Raphael made his remarks during a tour of the religious Jewish township of Kiryat Arba built in recent years on the outskirts of Arab-populated Hebron on the West Bank. Tension between the two communities flared yesterday when army bulldozers demolished a house constructed by an Arab family without permission of the military government.

The building was in an area earmarked to become an industrial zone of Kiryat Arba. Jewish residents summoned the Military Governor of Hebron, Lt. Yehoshua Ben Shahal who ordered the Arabs to tear down the structure. When they refused, soldiers were ordered to carry out the demolition. Mayor Fahed Kawassme of Hebron has lodged an official protest.

Military Government sources said that the army prevented Jewish attempts to construct buildings without permits and would adopt the same policy toward the Arabs. The reference was to attempts by the Gush Emunim movement to establish a settlement near Kiryat Arba.

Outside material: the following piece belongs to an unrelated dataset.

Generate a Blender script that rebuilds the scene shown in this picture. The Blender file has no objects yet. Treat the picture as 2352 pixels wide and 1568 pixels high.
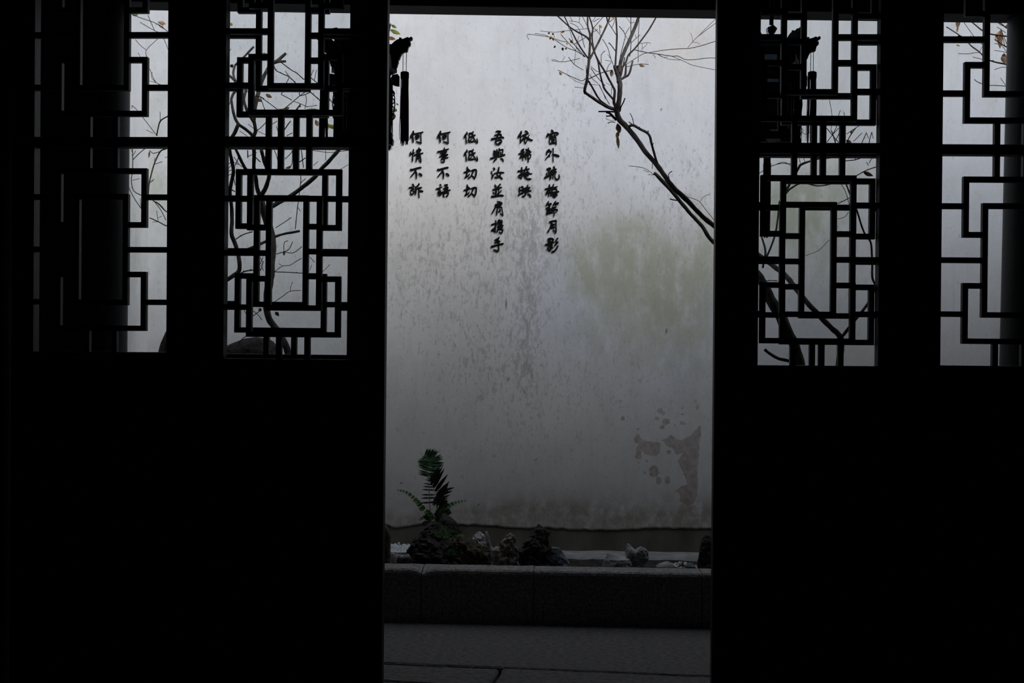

Raphael maintained that Jewish settlement in Hebron would not conflict with Israel’s overall policy of seeking peace with the Arabs. He said the government’s guidelines permitted Jews to settle anywhere in the country and that this should apply to all of Jerusalem. There are no official restrictions on Jewish settlement in Jerusalem but in practice the government authorizes dwellings only within the Jewish quarter of the Old City.